**EXERCISE REQUIREMENTS:**
Pick out every line in the data below that holds "wide".

:: DATASET EXTRACT ::

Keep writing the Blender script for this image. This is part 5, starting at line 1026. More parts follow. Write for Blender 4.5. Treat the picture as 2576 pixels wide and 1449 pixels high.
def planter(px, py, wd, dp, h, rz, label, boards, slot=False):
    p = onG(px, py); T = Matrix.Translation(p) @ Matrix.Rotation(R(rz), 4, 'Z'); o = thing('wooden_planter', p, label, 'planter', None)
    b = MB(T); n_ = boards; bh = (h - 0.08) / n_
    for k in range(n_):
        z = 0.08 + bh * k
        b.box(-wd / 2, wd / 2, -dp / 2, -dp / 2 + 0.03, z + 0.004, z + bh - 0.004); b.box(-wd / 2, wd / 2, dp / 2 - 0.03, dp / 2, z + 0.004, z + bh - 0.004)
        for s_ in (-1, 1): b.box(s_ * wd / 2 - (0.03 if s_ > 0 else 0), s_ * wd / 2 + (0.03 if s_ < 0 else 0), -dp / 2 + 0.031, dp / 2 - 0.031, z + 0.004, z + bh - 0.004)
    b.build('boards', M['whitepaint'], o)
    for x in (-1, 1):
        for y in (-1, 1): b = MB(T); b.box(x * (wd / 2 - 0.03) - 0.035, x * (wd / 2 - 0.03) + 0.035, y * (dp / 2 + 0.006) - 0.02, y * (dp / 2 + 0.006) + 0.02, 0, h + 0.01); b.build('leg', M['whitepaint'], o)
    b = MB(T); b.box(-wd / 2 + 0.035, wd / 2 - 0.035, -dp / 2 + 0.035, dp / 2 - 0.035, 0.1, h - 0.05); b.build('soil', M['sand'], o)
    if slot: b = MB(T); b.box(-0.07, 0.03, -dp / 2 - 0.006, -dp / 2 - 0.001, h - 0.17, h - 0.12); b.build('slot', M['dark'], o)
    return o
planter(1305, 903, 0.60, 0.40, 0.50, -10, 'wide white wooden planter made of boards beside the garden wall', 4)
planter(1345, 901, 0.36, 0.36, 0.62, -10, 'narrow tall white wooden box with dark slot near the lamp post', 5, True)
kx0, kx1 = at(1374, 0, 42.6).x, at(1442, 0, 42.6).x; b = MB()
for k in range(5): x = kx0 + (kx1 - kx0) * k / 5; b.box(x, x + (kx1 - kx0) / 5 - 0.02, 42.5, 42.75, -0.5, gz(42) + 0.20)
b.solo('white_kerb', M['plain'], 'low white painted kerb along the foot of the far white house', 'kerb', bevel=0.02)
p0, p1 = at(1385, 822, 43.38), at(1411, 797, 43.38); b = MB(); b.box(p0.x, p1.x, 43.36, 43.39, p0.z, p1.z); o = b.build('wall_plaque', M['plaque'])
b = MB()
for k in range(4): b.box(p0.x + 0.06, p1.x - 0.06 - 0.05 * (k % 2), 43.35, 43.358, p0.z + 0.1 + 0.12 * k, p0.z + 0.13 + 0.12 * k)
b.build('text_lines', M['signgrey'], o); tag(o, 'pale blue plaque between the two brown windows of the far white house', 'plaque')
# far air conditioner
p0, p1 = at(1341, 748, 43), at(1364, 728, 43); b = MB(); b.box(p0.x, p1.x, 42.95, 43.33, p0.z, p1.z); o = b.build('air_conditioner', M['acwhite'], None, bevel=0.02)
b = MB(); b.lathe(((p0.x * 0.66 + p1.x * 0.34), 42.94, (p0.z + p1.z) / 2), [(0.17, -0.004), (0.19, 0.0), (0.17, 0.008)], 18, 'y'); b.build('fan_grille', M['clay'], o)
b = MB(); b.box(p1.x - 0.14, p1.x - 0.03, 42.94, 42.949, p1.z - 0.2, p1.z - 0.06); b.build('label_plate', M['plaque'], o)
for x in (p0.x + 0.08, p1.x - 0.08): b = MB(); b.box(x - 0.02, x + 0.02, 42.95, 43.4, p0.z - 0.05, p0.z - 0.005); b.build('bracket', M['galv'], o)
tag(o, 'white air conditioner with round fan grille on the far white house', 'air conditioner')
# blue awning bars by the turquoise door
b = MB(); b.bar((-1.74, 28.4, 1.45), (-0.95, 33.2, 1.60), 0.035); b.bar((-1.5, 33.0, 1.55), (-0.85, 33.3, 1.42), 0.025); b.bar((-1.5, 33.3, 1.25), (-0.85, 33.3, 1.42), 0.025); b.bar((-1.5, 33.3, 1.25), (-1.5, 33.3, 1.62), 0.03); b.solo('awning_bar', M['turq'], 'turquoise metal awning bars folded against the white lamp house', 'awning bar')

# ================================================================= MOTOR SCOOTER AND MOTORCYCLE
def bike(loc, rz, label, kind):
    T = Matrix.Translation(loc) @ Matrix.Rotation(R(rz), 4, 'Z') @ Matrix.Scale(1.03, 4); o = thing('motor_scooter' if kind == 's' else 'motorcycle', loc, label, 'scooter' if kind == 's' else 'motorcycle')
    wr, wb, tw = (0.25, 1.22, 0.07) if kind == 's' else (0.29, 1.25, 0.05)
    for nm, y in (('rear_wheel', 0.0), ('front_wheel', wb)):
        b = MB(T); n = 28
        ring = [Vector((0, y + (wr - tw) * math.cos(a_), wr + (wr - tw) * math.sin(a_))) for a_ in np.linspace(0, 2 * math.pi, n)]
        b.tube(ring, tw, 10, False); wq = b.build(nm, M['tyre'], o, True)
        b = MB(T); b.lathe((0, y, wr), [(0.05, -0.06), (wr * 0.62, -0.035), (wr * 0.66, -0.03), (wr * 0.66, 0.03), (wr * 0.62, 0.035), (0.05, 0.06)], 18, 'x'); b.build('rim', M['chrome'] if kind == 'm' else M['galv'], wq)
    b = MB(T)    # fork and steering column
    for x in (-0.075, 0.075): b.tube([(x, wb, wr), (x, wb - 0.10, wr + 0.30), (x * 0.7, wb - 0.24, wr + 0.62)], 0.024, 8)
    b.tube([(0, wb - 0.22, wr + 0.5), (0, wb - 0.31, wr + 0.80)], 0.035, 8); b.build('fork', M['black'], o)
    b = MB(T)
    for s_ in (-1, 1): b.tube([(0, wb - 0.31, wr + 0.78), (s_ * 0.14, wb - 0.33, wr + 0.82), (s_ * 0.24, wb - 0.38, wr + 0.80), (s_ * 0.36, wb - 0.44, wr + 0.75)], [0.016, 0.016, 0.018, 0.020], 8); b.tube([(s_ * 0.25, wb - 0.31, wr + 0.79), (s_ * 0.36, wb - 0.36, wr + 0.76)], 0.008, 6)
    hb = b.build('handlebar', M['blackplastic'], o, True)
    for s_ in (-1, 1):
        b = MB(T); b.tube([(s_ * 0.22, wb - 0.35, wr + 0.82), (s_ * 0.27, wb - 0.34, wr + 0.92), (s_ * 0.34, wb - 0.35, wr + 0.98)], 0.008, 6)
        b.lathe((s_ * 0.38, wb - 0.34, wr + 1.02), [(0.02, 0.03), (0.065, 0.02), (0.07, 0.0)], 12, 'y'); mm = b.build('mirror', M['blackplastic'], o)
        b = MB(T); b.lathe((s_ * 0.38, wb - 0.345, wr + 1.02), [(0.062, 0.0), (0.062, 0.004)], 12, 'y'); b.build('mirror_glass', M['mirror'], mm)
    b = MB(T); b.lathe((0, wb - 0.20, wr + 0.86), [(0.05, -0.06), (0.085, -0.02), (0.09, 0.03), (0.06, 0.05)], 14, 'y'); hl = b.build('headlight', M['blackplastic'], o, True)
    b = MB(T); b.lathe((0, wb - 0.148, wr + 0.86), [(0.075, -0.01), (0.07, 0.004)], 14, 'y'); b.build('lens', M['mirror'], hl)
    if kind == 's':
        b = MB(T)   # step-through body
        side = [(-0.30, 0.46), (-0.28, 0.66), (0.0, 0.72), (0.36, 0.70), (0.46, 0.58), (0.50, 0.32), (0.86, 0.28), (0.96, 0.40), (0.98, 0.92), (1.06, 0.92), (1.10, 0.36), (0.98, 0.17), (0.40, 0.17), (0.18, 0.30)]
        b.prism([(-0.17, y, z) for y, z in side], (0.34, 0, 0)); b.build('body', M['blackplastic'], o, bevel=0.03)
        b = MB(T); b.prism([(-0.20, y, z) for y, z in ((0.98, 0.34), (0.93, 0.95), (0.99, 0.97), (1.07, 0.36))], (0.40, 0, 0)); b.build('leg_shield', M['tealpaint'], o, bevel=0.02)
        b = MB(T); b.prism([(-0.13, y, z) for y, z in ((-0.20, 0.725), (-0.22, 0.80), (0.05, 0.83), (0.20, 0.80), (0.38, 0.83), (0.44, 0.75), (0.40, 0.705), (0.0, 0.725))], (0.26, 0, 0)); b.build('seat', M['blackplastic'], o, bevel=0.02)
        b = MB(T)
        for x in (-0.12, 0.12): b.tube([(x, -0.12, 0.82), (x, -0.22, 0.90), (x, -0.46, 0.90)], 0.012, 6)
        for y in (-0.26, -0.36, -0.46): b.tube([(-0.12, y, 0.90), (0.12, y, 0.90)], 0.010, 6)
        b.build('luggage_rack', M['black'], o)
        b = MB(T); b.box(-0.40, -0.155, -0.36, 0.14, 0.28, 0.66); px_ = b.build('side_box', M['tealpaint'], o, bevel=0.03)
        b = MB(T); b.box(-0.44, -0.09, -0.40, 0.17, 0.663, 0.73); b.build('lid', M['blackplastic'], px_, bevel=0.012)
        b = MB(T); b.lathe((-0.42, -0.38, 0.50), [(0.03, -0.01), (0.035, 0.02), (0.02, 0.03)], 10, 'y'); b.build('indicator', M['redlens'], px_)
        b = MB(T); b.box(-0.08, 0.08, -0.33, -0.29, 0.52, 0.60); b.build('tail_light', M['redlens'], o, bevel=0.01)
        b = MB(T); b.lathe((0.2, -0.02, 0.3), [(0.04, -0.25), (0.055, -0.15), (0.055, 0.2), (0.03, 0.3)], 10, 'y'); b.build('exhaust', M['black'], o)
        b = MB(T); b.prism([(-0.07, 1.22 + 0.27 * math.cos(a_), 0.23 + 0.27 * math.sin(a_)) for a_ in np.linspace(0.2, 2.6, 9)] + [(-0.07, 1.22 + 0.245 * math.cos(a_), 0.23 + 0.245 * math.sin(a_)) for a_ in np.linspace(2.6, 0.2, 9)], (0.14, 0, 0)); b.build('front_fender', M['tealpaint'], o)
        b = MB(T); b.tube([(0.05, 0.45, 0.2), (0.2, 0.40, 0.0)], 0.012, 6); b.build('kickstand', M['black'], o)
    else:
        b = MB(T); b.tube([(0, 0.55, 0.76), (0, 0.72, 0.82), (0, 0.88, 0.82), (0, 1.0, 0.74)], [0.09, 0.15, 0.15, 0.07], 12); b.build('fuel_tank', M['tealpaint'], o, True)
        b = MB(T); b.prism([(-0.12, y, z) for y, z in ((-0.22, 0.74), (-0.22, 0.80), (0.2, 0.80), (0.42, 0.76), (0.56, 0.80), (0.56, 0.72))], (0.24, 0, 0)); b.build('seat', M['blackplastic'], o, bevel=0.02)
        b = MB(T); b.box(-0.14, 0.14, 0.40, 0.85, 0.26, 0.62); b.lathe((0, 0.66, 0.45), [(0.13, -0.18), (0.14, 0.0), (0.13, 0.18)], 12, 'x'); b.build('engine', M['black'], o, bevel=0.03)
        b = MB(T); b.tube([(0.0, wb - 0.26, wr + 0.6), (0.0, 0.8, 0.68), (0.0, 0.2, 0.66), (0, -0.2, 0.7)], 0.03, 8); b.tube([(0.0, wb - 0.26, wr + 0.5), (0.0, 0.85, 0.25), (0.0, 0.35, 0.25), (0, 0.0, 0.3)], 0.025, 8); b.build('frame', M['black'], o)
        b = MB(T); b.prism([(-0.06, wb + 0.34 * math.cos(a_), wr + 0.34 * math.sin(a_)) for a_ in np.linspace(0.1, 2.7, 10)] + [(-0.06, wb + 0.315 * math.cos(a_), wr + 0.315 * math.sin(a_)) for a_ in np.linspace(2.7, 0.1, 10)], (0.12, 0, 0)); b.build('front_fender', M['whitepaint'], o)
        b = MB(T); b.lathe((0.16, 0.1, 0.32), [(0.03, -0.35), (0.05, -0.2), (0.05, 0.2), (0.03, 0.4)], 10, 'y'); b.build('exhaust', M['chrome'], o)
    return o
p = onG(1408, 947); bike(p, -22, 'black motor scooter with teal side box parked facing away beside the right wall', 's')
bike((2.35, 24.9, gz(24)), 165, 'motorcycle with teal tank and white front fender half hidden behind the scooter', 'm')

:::

**SOLUTION FOR THIS TASK:**
Keep writing the Blender script for this image. This is part 5, starting at line 1026. More parts follow. Write for Blender 4.5. Treat the picture as 2576 pixels wide and 1449 pixels high.
planter(1305, 903, 0.60, 0.40, 0.50, -10, 'wide white wooden planter made of boards beside the garden wall', 4)